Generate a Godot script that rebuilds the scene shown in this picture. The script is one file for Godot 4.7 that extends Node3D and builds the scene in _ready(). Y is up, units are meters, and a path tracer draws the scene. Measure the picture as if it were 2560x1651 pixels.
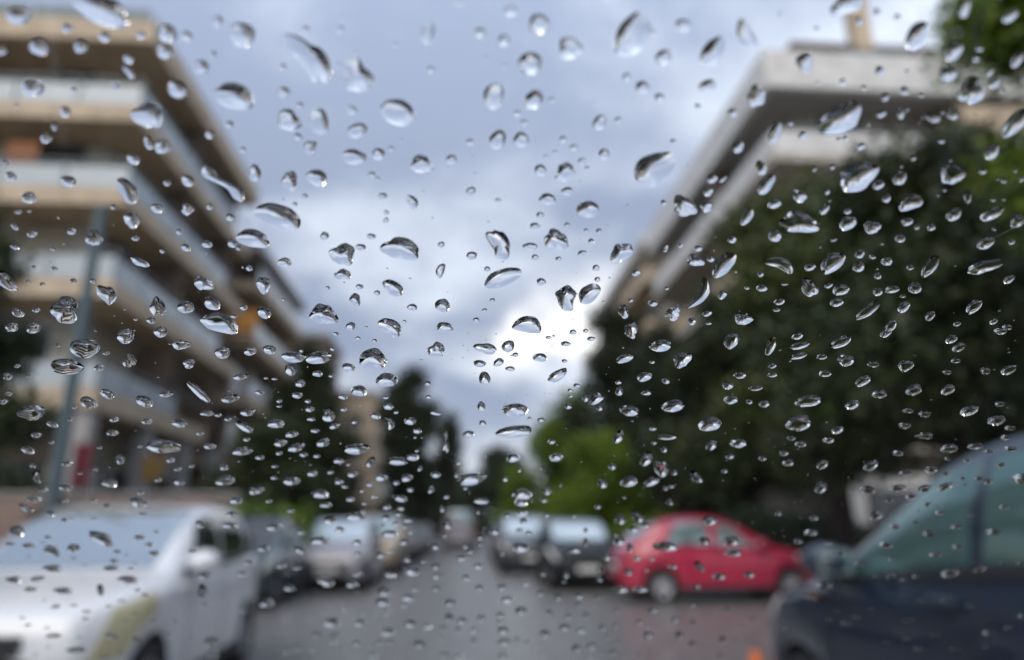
--
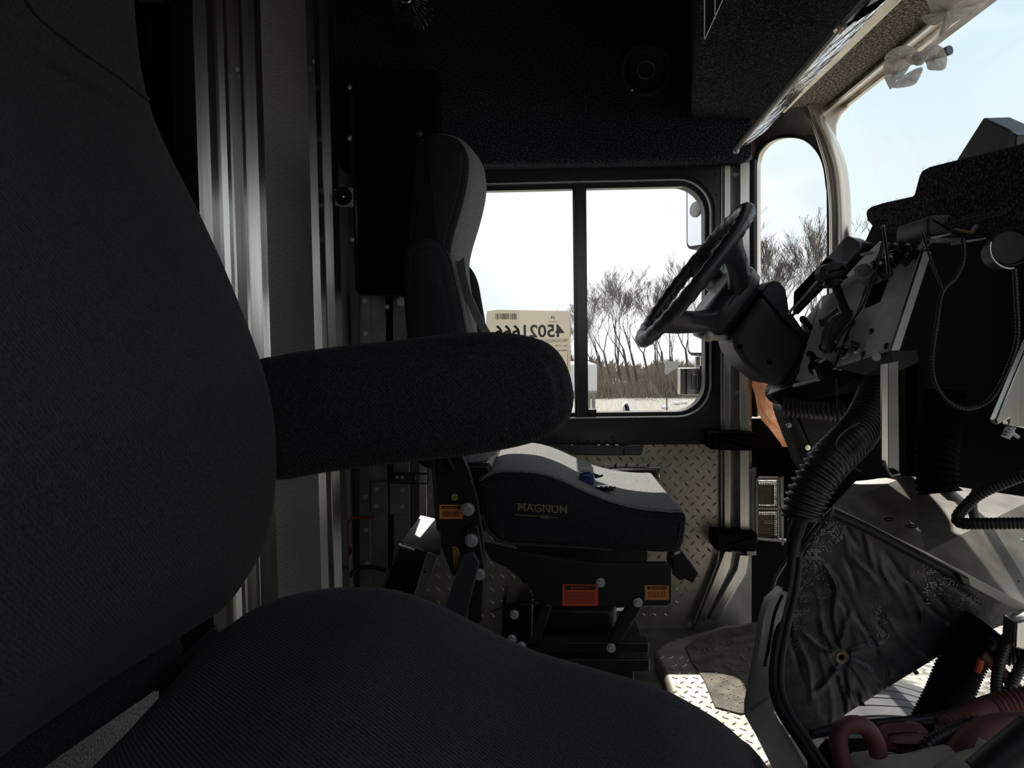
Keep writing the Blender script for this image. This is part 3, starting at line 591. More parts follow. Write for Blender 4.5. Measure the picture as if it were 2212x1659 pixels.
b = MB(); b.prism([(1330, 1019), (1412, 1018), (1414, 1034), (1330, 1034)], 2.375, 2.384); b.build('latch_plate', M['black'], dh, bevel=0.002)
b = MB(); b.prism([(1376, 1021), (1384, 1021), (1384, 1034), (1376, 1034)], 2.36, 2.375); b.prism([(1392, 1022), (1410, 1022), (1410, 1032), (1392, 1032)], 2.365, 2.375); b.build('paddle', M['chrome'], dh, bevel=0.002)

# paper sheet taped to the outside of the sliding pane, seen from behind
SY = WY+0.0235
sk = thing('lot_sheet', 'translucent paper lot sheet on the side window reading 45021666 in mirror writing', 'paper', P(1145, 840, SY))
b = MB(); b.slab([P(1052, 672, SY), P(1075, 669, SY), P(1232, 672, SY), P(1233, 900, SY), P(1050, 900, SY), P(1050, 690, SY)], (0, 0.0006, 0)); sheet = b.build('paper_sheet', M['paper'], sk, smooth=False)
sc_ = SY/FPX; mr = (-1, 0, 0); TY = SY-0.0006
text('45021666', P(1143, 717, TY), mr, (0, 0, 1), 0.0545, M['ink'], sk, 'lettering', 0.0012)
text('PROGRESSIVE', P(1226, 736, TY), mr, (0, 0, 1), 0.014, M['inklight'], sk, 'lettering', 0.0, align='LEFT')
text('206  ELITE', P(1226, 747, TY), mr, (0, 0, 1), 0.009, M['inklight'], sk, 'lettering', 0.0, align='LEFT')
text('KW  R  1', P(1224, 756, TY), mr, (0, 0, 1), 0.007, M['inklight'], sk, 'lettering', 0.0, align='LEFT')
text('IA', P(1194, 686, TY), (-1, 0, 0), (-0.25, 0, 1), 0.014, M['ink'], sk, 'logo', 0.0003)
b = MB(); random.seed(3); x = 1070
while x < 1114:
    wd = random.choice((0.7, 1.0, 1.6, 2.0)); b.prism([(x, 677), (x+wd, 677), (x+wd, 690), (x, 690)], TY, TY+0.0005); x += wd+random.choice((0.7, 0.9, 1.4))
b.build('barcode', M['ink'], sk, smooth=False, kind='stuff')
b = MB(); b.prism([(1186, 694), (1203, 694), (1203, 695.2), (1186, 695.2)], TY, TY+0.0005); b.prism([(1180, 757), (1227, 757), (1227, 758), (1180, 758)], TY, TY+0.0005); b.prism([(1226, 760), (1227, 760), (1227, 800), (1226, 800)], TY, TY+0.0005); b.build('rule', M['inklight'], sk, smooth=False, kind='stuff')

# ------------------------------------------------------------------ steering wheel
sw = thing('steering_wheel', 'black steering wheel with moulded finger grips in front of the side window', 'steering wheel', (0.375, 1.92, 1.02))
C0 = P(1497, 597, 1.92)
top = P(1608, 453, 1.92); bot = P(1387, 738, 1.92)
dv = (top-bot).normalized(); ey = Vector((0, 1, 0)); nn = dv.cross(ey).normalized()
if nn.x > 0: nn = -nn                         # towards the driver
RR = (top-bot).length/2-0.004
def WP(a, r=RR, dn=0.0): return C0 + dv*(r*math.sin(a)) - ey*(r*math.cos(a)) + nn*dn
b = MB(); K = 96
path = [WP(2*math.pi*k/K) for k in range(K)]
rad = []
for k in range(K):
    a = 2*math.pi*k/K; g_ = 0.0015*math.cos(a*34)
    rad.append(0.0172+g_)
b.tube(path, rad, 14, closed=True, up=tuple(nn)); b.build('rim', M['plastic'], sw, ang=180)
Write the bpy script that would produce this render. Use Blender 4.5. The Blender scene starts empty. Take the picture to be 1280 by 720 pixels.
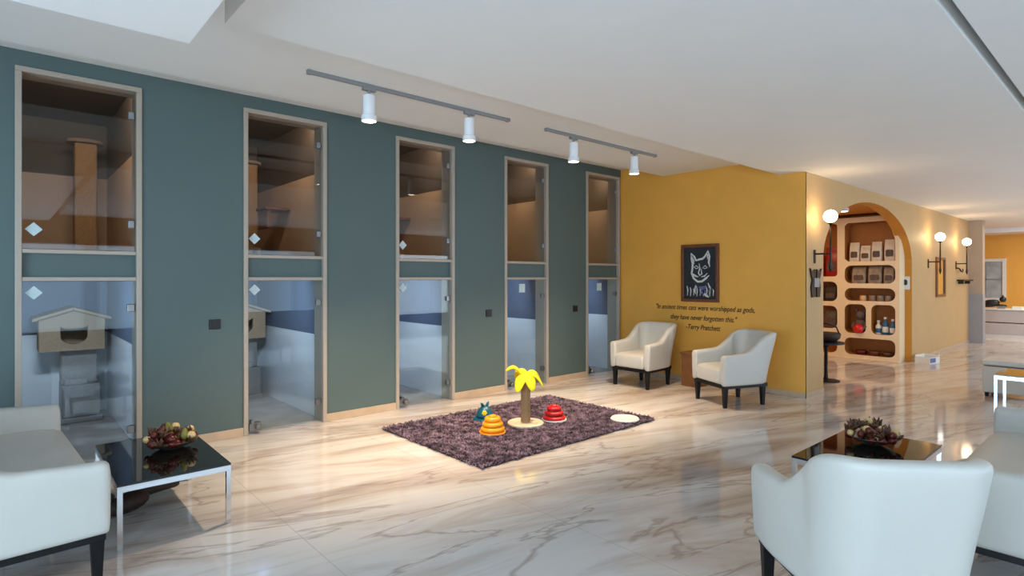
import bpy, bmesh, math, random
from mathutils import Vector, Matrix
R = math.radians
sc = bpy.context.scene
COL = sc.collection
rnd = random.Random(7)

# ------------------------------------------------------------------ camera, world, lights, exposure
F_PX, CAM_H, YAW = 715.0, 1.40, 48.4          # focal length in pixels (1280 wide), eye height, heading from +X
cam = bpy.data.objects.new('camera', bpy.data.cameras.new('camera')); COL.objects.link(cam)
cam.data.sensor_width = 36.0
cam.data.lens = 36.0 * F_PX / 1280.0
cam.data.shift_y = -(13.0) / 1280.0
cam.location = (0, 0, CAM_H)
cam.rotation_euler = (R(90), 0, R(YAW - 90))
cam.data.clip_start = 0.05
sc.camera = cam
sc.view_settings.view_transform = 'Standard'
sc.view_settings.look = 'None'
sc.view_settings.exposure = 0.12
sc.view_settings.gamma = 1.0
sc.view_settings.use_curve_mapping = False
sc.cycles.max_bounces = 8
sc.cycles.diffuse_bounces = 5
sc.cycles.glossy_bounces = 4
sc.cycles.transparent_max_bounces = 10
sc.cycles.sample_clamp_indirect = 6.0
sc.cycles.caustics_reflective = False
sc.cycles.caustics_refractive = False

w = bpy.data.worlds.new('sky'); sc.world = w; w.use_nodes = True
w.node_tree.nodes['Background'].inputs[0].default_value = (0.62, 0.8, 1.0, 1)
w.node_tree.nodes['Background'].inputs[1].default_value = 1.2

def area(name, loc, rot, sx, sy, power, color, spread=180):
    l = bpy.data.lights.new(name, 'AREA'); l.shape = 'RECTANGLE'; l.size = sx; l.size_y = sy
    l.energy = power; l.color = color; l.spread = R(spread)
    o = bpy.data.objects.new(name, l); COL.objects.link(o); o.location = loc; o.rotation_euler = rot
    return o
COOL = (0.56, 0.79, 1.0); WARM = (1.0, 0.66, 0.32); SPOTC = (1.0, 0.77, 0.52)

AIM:
Pick out every line with the string "Write" and copy it.

THE COMPLETED TASK:
Keep writing the Blender script for this image. This is part 3, starting at line 591. More parts follow. Write for Blender 4.5. Measure the picture as if it were 2212x1659 pixels.
Write the bpy script that would produce this render. Use Blender 4.5. The Blender scene starts empty. Take the picture to be 1280 by 720 pixels.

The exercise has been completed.